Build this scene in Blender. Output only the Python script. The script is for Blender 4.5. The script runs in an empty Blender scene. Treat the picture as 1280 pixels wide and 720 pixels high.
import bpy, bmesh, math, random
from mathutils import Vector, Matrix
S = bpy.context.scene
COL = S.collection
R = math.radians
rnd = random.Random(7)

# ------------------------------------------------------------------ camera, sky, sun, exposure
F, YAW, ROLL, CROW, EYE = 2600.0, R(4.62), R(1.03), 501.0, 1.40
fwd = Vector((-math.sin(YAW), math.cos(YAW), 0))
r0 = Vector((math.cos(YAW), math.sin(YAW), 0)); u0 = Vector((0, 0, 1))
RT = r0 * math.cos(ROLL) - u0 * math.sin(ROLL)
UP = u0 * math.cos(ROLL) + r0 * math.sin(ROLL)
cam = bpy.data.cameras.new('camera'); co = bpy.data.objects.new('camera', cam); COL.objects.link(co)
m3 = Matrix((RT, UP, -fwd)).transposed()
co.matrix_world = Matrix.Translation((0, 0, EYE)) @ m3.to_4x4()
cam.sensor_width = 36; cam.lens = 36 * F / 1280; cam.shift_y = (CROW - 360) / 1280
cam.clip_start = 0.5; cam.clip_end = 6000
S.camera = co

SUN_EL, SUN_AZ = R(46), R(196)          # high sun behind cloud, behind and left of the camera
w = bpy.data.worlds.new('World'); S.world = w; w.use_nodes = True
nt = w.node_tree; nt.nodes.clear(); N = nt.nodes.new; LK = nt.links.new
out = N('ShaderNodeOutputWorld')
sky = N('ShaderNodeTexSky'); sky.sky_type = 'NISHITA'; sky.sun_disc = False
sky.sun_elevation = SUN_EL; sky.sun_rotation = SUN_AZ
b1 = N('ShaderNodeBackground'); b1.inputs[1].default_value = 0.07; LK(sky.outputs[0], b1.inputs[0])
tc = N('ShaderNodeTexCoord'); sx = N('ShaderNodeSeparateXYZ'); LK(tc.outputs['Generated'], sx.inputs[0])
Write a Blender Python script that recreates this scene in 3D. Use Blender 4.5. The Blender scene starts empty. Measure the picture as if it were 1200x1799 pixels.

- What is asked
Exact reproduction is required: output the lines from the start of the entries above through the line with "S.camera = co".

- The completed task
Build this scene in Blender. Output only the Python script. The script is for Blender 4.5. The script runs in an empty Blender scene. Treat the picture as 1280 pixels wide and 720 pixels high.
import bpy, bmesh, math, random
from mathutils import Vector, Matrix
S = bpy.context.scene
COL = S.collection
R = math.radians
rnd = random.Random(7)

# ------------------------------------------------------------------ camera, sky, sun, exposure
F, YAW, ROLL, CROW, EYE = 2600.0, R(4.62), R(1.03), 501.0, 1.40
fwd = Vector((-math.sin(YAW), math.cos(YAW), 0))
r0 = Vector((math.cos(YAW), math.sin(YAW), 0)); u0 = Vector((0, 0, 1))
RT = r0 * math.cos(ROLL) - u0 * math.sin(ROLL)
UP = u0 * math.cos(ROLL) + r0 * math.sin(ROLL)
cam = bpy.data.cameras.new('camera'); co = bpy.data.objects.new('camera', cam); COL.objects.link(co)
m3 = Matrix((RT, UP, -fwd)).transposed()
co.matrix_world = Matrix.Translation((0, 0, EYE)) @ m3.to_4x4()
cam.sensor_width = 36; cam.lens = 36 * F / 1280; cam.shift_y = (CROW - 360) / 1280
cam.clip_start = 0.5; cam.clip_end = 6000
S.camera = co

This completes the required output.